Limit the total number of football student-athletes receiving partial scholarships in the football program for the first time, known as "initial counters," during the 2004-05 and 2005-06 academic years. This number was reduced to no more than 20 from the limit of 30. (Self-imposed by the institution.) Due to competition by ineligible student-athletes, the university forfeited all regular-season football contests in the 2000 and 2001 seasons. The university also forfeited the 2001 Southwestern Athletic Conference championship. (Self-imposed by the institution and adopted as a vacation by the committee.)

The university shall vacate all football contests won by the university in 2000 and 2001, including the conference championship. The individual records of the ineligible student-athletes should be vacated as well. Further, the record of the former head coach will be reconfigured to reflect the vacated wins and recorded in all publications in which football records for the affected seasons are reported, including media guides, recruiting material, electronic media and institutional and NCAA archives.
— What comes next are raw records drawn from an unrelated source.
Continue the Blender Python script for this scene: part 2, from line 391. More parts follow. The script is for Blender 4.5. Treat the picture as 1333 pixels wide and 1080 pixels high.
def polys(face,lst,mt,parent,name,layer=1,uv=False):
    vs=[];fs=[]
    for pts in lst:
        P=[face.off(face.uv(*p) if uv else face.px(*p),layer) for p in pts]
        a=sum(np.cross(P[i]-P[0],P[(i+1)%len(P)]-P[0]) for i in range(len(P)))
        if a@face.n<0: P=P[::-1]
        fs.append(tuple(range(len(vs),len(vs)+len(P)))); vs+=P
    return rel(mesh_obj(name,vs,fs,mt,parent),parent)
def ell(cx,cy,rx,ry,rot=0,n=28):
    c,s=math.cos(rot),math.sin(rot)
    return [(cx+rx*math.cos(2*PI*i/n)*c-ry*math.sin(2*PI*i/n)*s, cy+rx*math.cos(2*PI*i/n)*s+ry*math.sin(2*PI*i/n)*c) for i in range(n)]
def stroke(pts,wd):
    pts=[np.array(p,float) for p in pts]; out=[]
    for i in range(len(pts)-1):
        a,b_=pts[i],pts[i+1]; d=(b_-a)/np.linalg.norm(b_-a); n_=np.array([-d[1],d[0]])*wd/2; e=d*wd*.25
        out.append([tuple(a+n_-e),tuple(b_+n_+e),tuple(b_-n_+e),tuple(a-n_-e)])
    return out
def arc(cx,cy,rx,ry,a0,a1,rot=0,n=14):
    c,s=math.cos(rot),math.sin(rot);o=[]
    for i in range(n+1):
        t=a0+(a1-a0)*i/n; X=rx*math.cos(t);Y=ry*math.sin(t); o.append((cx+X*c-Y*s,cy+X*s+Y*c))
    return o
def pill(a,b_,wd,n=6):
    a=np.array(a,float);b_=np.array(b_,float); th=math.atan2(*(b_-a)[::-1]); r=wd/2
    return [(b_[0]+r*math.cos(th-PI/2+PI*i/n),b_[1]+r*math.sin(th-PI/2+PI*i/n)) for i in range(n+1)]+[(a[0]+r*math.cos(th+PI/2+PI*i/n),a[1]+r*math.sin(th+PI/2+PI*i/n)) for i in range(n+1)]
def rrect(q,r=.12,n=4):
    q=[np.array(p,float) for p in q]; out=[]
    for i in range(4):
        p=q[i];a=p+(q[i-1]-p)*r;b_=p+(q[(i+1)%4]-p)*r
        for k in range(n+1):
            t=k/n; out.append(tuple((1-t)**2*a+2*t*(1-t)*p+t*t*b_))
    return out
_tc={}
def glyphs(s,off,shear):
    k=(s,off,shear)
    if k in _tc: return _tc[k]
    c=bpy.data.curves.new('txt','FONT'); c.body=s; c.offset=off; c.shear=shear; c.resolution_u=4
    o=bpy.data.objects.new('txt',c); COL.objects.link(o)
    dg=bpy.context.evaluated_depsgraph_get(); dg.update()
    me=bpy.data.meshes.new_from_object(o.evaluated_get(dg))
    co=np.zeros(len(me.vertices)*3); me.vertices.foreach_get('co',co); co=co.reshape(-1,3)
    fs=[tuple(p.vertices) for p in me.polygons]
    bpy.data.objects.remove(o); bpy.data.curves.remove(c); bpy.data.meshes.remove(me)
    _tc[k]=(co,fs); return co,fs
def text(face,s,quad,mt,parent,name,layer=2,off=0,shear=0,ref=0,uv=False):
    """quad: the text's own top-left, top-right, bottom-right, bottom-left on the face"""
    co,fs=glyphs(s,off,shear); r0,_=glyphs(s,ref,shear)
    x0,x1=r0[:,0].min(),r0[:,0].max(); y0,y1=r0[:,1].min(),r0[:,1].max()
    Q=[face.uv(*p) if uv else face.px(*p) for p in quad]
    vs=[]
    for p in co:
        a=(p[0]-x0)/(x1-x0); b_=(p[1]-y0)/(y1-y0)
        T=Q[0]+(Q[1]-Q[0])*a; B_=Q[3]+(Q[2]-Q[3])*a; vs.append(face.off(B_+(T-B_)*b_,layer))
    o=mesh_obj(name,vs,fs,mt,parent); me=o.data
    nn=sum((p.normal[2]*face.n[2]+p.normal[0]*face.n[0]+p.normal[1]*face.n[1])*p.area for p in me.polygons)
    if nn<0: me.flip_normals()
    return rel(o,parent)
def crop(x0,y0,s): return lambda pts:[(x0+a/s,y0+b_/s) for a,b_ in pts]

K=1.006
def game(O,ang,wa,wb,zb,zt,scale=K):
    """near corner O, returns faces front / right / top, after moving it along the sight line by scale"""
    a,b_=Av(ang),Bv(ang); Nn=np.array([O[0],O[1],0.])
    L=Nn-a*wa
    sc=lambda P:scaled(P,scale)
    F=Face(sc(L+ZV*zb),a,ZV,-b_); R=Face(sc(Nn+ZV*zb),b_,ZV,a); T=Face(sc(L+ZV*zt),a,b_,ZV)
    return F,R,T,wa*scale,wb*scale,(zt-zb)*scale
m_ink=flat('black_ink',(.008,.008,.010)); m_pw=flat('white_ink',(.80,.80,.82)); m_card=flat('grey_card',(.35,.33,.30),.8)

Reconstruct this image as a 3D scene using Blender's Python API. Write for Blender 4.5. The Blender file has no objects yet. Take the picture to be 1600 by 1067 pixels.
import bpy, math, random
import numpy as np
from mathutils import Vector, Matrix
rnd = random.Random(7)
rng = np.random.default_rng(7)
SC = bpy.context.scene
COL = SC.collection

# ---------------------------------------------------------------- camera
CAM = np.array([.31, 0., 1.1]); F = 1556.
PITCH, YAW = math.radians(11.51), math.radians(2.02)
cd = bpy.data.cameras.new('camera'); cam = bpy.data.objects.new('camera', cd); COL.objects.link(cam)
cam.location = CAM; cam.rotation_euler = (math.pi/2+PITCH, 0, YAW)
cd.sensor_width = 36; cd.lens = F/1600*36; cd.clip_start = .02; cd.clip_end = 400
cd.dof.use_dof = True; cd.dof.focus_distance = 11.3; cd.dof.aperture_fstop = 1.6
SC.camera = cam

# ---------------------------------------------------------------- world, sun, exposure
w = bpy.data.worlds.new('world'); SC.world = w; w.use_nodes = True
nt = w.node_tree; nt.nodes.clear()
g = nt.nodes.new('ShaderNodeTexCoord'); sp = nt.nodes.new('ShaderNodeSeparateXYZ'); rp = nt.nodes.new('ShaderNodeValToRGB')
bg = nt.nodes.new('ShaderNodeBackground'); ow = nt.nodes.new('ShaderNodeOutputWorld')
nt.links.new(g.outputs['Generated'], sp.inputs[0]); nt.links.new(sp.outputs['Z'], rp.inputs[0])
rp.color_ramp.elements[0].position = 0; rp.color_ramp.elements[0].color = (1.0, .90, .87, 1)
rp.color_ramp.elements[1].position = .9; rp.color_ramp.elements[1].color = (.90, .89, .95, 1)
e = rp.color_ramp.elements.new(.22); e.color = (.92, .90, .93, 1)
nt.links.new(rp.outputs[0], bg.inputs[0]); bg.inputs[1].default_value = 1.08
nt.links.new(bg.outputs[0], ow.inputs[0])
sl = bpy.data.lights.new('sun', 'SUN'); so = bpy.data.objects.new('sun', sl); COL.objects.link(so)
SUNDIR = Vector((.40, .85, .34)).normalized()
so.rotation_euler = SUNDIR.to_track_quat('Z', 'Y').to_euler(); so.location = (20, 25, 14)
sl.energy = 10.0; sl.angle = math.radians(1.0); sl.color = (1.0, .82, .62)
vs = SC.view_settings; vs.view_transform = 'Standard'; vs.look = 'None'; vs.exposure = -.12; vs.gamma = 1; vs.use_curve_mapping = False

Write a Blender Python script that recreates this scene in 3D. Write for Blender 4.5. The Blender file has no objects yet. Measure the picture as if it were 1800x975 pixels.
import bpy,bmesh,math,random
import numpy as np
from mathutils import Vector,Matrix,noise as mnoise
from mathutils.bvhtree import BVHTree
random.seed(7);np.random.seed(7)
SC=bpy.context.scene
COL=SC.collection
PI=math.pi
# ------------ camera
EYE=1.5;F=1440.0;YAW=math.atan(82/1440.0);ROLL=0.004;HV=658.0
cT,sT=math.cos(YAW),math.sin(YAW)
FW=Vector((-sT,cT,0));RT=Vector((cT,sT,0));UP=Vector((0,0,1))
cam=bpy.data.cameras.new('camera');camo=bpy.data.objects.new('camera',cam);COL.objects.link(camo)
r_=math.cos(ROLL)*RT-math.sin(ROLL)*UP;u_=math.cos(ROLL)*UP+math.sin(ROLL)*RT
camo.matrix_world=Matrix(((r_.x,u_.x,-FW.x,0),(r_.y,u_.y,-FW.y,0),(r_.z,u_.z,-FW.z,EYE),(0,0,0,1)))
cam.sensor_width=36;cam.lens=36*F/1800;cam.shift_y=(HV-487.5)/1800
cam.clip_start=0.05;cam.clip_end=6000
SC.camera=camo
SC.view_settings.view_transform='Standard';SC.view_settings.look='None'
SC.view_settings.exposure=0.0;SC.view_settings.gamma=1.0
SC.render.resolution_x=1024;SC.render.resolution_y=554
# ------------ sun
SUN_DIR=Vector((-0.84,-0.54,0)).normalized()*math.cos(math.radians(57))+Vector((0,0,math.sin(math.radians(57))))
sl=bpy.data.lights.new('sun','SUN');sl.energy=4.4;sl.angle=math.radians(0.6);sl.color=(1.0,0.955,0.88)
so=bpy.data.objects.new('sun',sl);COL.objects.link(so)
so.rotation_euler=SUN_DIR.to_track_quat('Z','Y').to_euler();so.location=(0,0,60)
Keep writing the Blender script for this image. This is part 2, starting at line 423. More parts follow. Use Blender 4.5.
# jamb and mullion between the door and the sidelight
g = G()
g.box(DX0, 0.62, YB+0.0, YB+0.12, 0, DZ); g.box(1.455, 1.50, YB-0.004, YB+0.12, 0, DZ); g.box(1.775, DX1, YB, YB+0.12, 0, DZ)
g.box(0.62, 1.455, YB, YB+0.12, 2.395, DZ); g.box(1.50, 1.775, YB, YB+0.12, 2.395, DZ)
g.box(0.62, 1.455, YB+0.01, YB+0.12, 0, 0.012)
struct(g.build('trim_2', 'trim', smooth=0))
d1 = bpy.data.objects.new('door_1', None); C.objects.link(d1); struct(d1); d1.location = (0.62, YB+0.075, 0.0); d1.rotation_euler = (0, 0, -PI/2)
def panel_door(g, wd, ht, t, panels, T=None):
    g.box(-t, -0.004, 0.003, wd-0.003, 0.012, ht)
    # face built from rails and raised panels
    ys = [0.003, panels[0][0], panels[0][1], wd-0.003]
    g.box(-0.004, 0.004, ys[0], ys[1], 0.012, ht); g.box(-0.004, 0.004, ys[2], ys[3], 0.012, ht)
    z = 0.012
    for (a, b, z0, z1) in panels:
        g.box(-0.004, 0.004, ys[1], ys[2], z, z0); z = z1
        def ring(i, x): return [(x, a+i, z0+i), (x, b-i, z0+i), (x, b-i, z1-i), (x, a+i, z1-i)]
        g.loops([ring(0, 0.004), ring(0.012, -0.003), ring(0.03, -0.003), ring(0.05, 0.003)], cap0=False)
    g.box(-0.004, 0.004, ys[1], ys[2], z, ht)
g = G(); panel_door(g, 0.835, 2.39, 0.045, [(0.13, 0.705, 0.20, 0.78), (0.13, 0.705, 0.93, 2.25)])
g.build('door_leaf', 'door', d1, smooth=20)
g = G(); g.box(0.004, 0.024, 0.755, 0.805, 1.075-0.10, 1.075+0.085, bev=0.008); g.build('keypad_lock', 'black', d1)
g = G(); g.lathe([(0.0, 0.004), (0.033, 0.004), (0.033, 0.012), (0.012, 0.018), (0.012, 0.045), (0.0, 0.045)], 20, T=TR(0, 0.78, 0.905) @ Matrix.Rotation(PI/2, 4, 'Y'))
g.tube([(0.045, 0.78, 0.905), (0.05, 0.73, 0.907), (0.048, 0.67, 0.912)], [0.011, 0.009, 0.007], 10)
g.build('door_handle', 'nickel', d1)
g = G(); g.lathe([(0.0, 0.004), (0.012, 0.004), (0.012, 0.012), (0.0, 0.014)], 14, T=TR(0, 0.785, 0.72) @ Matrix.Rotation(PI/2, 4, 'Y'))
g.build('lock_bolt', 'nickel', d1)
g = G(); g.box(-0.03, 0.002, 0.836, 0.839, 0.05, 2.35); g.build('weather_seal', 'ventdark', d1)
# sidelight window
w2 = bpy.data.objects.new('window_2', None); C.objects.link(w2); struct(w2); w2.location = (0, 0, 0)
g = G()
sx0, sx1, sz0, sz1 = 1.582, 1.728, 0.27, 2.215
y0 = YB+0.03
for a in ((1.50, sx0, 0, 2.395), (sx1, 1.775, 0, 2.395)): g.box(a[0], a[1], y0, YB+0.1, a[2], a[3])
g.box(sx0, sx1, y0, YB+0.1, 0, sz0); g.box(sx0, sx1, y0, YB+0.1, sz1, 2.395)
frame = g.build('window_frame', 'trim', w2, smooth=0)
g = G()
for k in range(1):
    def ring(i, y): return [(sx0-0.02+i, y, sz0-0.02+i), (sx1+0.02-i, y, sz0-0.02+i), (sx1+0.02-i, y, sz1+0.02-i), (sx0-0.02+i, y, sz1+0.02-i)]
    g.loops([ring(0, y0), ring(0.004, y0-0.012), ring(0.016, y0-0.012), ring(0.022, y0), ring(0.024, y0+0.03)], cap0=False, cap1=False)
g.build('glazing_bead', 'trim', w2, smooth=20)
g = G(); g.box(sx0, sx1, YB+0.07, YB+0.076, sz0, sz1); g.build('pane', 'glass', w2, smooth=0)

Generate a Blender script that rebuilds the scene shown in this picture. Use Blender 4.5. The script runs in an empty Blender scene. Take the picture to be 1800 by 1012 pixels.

Any public reference to these vacated contests should be removed from the athletics department stationary, banners displayed in public areas and any other forum in which they may appear.

The university must initiate a review of its athletics compliance program by a competent, external agency as soon as one can be scheduled.

The members of the Committee on Infractions who reviewed this case are Josephine (Jo) R. Potuto, the Richard H. Larson Professor of Constitutional Law at the University of Nebraska College of Law and chair of the committee at the time the Alabama State case was heard; Eileen Jennings, general counsel at Central Michigan University; Alfred Lechner Jr., attorney; Dennis Thomas, the commissioner of the Mid-Eastern Athletic Conference and formerly director of athletics at Hampton University; Jack Friedenthal, professor at George Washington University National Law Center; Bonnie Slatton, professor of physical education and sport science, University of Iowa; and Thomas Yeager, commissioner of the Colonial Athletic Association.